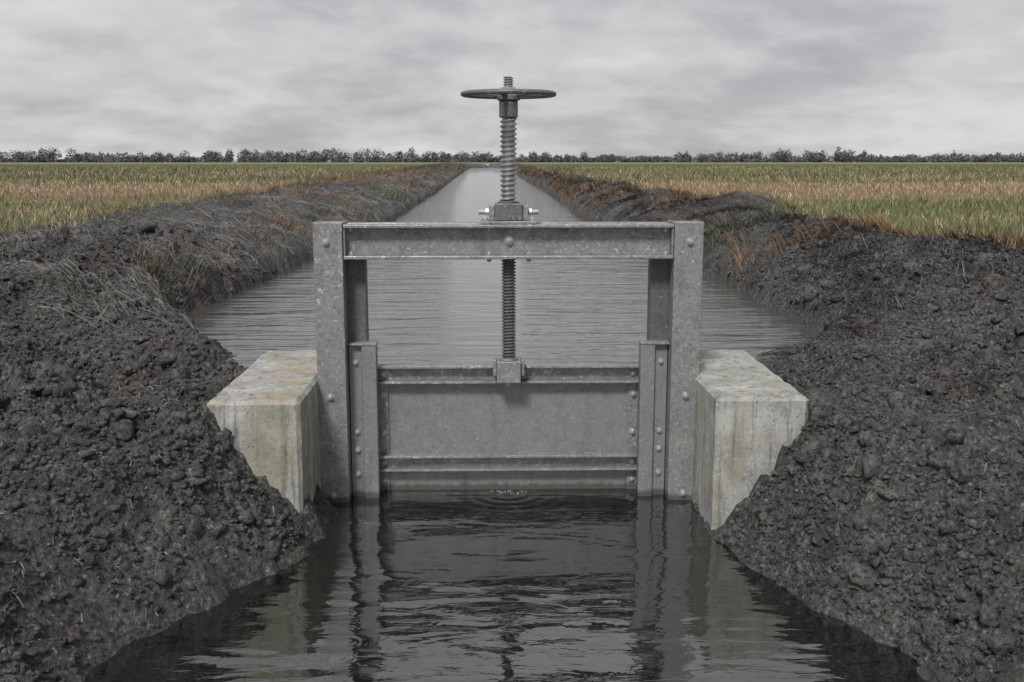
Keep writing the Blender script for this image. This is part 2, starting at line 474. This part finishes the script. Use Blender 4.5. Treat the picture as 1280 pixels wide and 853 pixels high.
def build_mud_straw():
    n = 26000
    y = 2.2 + 6 * rng.random(n); x = (rng.random(n) * 2 - 1) * 4.8
    hw = edge(x, y)
    keep = (np.abs(x) > hw + .03) & ~((np.abs(x - .085) < 1.26) & (y > 4.1) & (y < 5.35))
    x, y = x[keep], y[keep]; n = len(x)
    L = .010 + .028 * rng.random(n) ** 2; az = rng.uniform(0, 6.283, n)
    D = np.stack([np.cos(az), np.sin(az)], -1); nrm = np.stack([-D[:, 1], D[:, 0]], -1); W = rng.uniform(.0012, .0028, n)
    rows = []
    for t in (0, .5, 1):
        q = np.stack([x, y], -1) + D * (L * t)[:, None]
        h = height(q[:, 0], q[:, 1]) + .004 + .010 * t * rng.random(n)
        off = nrm * (W * .5 * (1 - .4 * t))[:, None]
        rows.append(np.concatenate([q - off, h[:, None]], 1)); rows.append(np.concatenate([q + off, h[:, None] + .001], 1))
    V = np.stack(rows, 1).reshape(-1, 3); base = np.arange(n)[:, None] * 6
    F = np.concatenate([np.concatenate([base + 2 * i, base + 2 * i + 1, base + 2 * i + 3, base + 2 * i + 2], 1) for i in range(2)])
    k = rng.random((n, 1)) ** 1.5; cols = np.array([.05, .048, .045]) * (1 - k) + np.array([.36, .35, .33]) * k
    me = mesh_np('straw_bits', V, F); set_col(me, 'Col', np.repeat(cols, 6, 0))
    tag(link('straw_bits', me, STRAW), 'loose pale straw bits scattered over the near mud', 'straw', kind='stuff')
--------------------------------
**WRITTEN PROBLEM:** Copy the listing word for word, excluding its pictures.

**OUTPUT FOR THIS TASK:**
Keep writing the Blender script for this image. This is part 2, starting at line 474. This part finishes the script. Use Blender 4.5. Treat the picture as 1280 pixels wide and 853 pixels high.
def build_mud_straw():
    n = 26000
    y = 2.2 + 6 * rng.random(n); x = (rng.random(n) * 2 - 1) * 4.8
    hw = edge(x, y)
    keep = (np.abs(x) > hw + .03) & ~((np.abs(x - .085) < 1.26) & (y > 4.1) & (y < 5.35))
    x, y = x[keep], y[keep]; n = len(x)
    L = .010 + .028 * rng.random(n) ** 2; az = rng.uniform(0, 6.283, n)
    D = np.stack([np.cos(az), np.sin(az)], -1); nrm = np.stack([-D[:, 1], D[:, 0]], -1); W = rng.uniform(.0012, .0028, n)
    rows = []
    for t in (0, .5, 1):
        q = np.stack([x, y], -1) + D * (L * t)[:, None]
        h = height(q[:, 0], q[:, 1]) + .004 + .010 * t * rng.random(n)
        off = nrm * (W * .5 * (1 - .4 * t))[:, None]
        rows.append(np.concatenate([q - off, h[:, None]], 1)); rows.append(np.concatenate([q + off, h[:, None] + .001], 1))
    V = np.stack(rows, 1).reshape(-1, 3); base = np.arange(n)[:, None] * 6
    F = np.concatenate([np.concatenate([base + 2 * i, base + 2 * i + 1, base + 2 * i + 3, base + 2 * i + 2], 1) for i in range(2)])
    k = rng.random((n, 1)) ** 1.5; cols = np.array([.05, .048, .045]) * (1 - k) + np.array([.36, .35, .33]) * k
    me = mesh_np('straw_bits', V, F); set_col(me, 'Col', np.repeat(cols, 6, 0))
    tag(link('straw_bits', me, STRAW), 'loose pale straw bits scattered over the near mud', 'straw', kind='stuff')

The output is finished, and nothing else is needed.